____ Data shown
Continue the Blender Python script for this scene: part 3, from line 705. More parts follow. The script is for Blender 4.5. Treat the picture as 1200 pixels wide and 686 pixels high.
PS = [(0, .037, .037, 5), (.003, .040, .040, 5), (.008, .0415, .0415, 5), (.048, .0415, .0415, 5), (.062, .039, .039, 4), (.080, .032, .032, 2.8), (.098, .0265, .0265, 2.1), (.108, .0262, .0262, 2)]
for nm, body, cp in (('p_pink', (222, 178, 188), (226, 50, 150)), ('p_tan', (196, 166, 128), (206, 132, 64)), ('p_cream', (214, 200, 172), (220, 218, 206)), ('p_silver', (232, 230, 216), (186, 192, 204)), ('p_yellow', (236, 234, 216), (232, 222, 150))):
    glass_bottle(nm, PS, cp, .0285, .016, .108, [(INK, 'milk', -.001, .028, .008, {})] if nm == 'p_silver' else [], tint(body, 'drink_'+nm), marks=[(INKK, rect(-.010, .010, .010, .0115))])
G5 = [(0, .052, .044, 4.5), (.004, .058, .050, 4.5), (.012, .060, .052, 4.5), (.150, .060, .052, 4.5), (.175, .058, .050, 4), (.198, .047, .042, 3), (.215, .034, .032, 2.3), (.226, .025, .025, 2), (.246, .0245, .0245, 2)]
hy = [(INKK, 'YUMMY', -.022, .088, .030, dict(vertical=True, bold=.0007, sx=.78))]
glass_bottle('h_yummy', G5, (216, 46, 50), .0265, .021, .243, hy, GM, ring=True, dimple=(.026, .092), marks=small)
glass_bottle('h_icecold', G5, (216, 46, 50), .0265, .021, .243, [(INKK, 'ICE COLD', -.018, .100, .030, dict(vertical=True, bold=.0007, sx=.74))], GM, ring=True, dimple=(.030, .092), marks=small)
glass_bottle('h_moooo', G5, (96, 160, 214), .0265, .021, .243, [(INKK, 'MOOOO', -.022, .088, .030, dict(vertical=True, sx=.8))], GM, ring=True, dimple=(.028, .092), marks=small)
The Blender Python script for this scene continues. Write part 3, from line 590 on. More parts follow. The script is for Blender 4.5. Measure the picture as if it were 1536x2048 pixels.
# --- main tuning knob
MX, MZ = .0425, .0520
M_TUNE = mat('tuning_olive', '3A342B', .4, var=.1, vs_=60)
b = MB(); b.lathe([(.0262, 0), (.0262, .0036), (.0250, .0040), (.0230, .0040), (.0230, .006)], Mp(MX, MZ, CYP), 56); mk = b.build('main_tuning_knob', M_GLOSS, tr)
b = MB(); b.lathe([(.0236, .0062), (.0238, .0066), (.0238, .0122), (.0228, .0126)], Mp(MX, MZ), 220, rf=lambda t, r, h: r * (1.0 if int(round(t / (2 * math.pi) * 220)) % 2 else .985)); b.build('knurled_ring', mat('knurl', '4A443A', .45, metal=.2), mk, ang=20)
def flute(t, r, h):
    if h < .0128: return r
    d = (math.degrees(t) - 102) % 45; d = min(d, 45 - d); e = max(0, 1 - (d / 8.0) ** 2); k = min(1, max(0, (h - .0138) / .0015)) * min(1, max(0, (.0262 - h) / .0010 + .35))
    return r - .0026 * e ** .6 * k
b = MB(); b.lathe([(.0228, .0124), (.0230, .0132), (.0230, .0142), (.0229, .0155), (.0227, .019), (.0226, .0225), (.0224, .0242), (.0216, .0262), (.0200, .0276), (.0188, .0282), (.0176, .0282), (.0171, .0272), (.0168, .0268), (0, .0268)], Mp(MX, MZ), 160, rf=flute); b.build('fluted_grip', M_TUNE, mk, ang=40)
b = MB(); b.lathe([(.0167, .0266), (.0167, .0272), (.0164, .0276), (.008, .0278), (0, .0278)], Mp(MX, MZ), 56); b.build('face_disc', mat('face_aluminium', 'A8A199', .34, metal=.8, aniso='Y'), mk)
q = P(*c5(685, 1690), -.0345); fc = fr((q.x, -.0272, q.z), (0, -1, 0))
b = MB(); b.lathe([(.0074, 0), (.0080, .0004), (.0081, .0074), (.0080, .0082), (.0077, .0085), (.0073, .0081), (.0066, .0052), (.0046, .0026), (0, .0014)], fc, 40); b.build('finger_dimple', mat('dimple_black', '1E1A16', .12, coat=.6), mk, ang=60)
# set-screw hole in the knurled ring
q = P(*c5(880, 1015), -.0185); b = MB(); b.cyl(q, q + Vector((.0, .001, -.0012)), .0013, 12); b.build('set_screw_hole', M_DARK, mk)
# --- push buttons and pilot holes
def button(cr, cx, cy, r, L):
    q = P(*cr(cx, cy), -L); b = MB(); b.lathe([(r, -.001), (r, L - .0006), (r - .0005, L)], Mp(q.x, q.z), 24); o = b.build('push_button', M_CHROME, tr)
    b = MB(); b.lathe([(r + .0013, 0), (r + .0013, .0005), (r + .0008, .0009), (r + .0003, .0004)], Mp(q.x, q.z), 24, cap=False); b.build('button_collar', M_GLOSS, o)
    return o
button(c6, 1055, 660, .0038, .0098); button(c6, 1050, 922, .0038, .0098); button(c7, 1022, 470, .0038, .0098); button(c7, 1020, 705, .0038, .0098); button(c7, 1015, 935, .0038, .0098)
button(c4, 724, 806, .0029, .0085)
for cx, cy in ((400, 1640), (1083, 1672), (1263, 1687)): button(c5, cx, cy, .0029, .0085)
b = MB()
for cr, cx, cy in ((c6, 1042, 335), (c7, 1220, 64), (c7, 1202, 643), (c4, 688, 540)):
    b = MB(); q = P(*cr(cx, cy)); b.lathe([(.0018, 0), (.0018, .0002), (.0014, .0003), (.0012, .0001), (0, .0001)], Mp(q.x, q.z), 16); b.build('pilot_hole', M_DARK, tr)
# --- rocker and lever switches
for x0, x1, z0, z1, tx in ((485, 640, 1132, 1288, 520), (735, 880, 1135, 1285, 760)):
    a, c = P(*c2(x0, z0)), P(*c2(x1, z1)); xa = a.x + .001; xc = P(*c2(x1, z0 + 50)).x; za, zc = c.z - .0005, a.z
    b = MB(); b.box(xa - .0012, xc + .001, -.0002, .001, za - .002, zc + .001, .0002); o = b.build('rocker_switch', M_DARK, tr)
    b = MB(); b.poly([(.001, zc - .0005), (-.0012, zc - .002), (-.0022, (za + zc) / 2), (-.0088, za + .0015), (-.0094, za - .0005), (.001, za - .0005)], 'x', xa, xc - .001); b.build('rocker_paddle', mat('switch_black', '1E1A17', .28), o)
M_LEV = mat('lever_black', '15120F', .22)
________
## Brief
All of the data shown above must be copied exactly.

## Output
Continue the Blender Python script for this scene: part 3, from line 705. More parts follow. The script is for Blender 4.5. Treat the picture as 1200 pixels wide and 686 pixels high.
PS = [(0, .037, .037, 5), (.003, .040, .040, 5), (.008, .0415, .0415, 5), (.048, .0415, .0415, 5), (.062, .039, .039, 4), (.080, .032, .032, 2.8), (.098, .0265, .0265, 2.1), (.108, .0262, .0262, 2)]
for nm, body, cp in (('p_pink', (222, 178, 188), (226, 50, 150)), ('p_tan', (196, 166, 128), (206, 132, 64)), ('p_cream', (214, 200, 172), (220, 218, 206)), ('p_silver', (232, 230, 216), (186, 192, 204)), ('p_yellow', (236, 234, 216), (232, 222, 150))):
    glass_bottle(nm, PS, cp, .0285, .016, .108, [(INK, 'milk', -.001, .028, .008, {})] if nm == 'p_silver' else [], tint(body, 'drink_'+nm), marks=[(INKK, rect(-.010, .010, .010, .0115))])
G5 = [(0, .052, .044, 4.5), (.004, .058, .050, 4.5), (.012, .060, .052, 4.5), (.150, .060, .052, 4.5), (.175, .058, .050, 4), (.198, .047, .042, 3), (.215, .034, .032, 2.3), (.226, .025, .025, 2), (.246, .0245, .0245, 2)]
hy = [(INKK, 'YUMMY', -.022, .088, .030, dict(vertical=True, bold=.0007, sx=.78))]
glass_bottle('h_yummy', G5, (216, 46, 50), .0265, .021, .243, hy, GM, ring=True, dimple=(.026, .092), marks=small)
glass_bottle('h_icecold', G5, (216, 46, 50), .0265, .021, .243, [(INKK, 'ICE COLD', -.018, .100, .030, dict(vertical=True, bold=.0007, sx=.74))], GM, ring=True, dimple=(.030, .092), marks=small)
glass_bottle('h_moooo', G5, (96, 160, 214), .0265, .021, .243, [(INKK, 'MOOOO', -.022, .088, .030, dict(vertical=True, sx=.8))], GM, ring=True, dimple=(.028, .092), marks=small)
The Blender Python script for this scene continues. Write part 3, from line 590 on. More parts follow. The script is for Blender 4.5. Measure the picture as if it were 1536x2048 pixels.
# --- main tuning knob
MX, MZ = .0425, .0520
M_TUNE = mat('tuning_olive', '3A342B', .4, var=.1, vs_=60)
b = MB(); b.lathe([(.0262, 0), (.0262, .0036), (.0250, .0040), (.0230, .0040), (.0230, .006)], Mp(MX, MZ, CYP), 56); mk = b.build('main_tuning_knob', M_GLOSS, tr)
b = MB(); b.lathe([(.0236, .0062), (.0238, .0066), (.0238, .0122), (.0228, .0126)], Mp(MX, MZ), 220, rf=lambda t, r, h: r * (1.0 if int(round(t / (2 * math.pi) * 220)) % 2 else .985)); b.build('knurled_ring', mat('knurl', '4A443A', .45, metal=.2), mk, ang=20)
def flute(t, r, h):
    if h < .0128: return r
    d = (math.degrees(t) - 102) % 45; d = min(d, 45 - d); e = max(0, 1 - (d / 8.0) ** 2); k = min(1, max(0, (h - .0138) / .0015)) * min(1, max(0, (.0262 - h) / .0010 + .35))
    return r - .0026 * e ** .6 * k
b = MB(); b.lathe([(.0228, .0124), (.0230, .0132), (.0230, .0142), (.0229, .0155), (.0227, .019), (.0226, .0225), (.0224, .0242), (.0216, .0262), (.0200, .0276), (.0188, .0282), (.0176, .0282), (.0171, .0272), (.0168, .0268), (0, .0268)], Mp(MX, MZ), 160, rf=flute); b.build('fluted_grip', M_TUNE, mk, ang=40)
b = MB(); b.lathe([(.0167, .0266), (.0167, .0272), (.0164, .0276), (.008, .0278), (0, .0278)], Mp(MX, MZ), 56); b.build('face_disc', mat('face_aluminium', 'A8A199', .34, metal=.8, aniso='Y'), mk)
q = P(*c5(685, 1690), -.0345); fc = fr((q.x, -.0272, q.z), (0, -1, 0))
b = MB(); b.lathe([(.0074, 0), (.0080, .0004), (.0081, .0074), (.0080, .0082), (.0077, .0085), (.0073, .0081), (.0066, .0052), (.0046, .0026), (0, .0014)], fc, 40); b.build('finger_dimple', mat('dimple_black', '1E1A16', .12, coat=.6), mk, ang=60)
# set-screw hole in the knurled ring
q = P(*c5(880, 1015), -.0185); b = MB(); b.cyl(q, q + Vector((.0, .001, -.0012)), .0013, 12); b.build('set_screw_hole', M_DARK, mk)
# --- push buttons and pilot holes
def button(cr, cx, cy, r, L):
    q = P(*cr(cx, cy), -L); b = MB(); b.lathe([(r, -.001), (r, L - .0006), (r - .0005, L)], Mp(q.x, q.z), 24); o = b.build('push_button', M_CHROME, tr)
    b = MB(); b.lathe([(r + .0013, 0), (r + .0013, .0005), (r + .0008, .0009), (r + .0003, .0004)], Mp(q.x, q.z), 24, cap=False); b.build('button_collar', M_GLOSS, o)
    return o
button(c6, 1055, 660, .0038, .0098); button(c6, 1050, 922, .0038, .0098); button(c7, 1022, 470, .0038, .0098); button(c7, 1020, 705, .0038, .0098); button(c7, 1015, 935, .0038, .0098)
button(c4, 724, 806, .0029, .0085)
for cx, cy in ((400, 1640), (1083, 1672), (1263, 1687)): button(c5, cx, cy, .0029, .0085)
b = MB()
for cr, cx, cy in ((c6, 1042, 335), (c7, 1220, 64), (c7, 1202, 643), (c4, 688, 540)):
    b = MB(); q = P(*cr(cx, cy)); b.lathe([(.0018, 0), (.0018, .0002), (.0014, .0003), (.0012, .0001), (0, .0001)], Mp(q.x, q.z), 16); b.build('pilot_hole', M_DARK, tr)
# --- rocker and lever switches
for x0, x1, z0, z1, tx in ((485, 640, 1132, 1288, 520), (735, 880, 1135, 1285, 760)):
    a, c = P(*c2(x0, z0)), P(*c2(x1, z1)); xa = a.x + .001; xc = P(*c2(x1, z0 + 50)).x; za, zc = c.z - .0005, a.z
    b = MB(); b.box(xa - .0012, xc + .001, -.0002, .001, za - .002, zc + .001, .0002); o = b.build('rocker_switch', M_DARK, tr)
    b = MB(); b.poly([(.001, zc - .0005), (-.0012, zc - .002), (-.0022, (za + zc) / 2), (-.0088, za + .0015), (-.0094, za - .0005), (.001, za - .0005)], 'x', xa, xc - .001); b.build('rocker_paddle', mat('switch_black', '1E1A17', .28), o)
M_LEV = mat('lever_black', '15120F', .22)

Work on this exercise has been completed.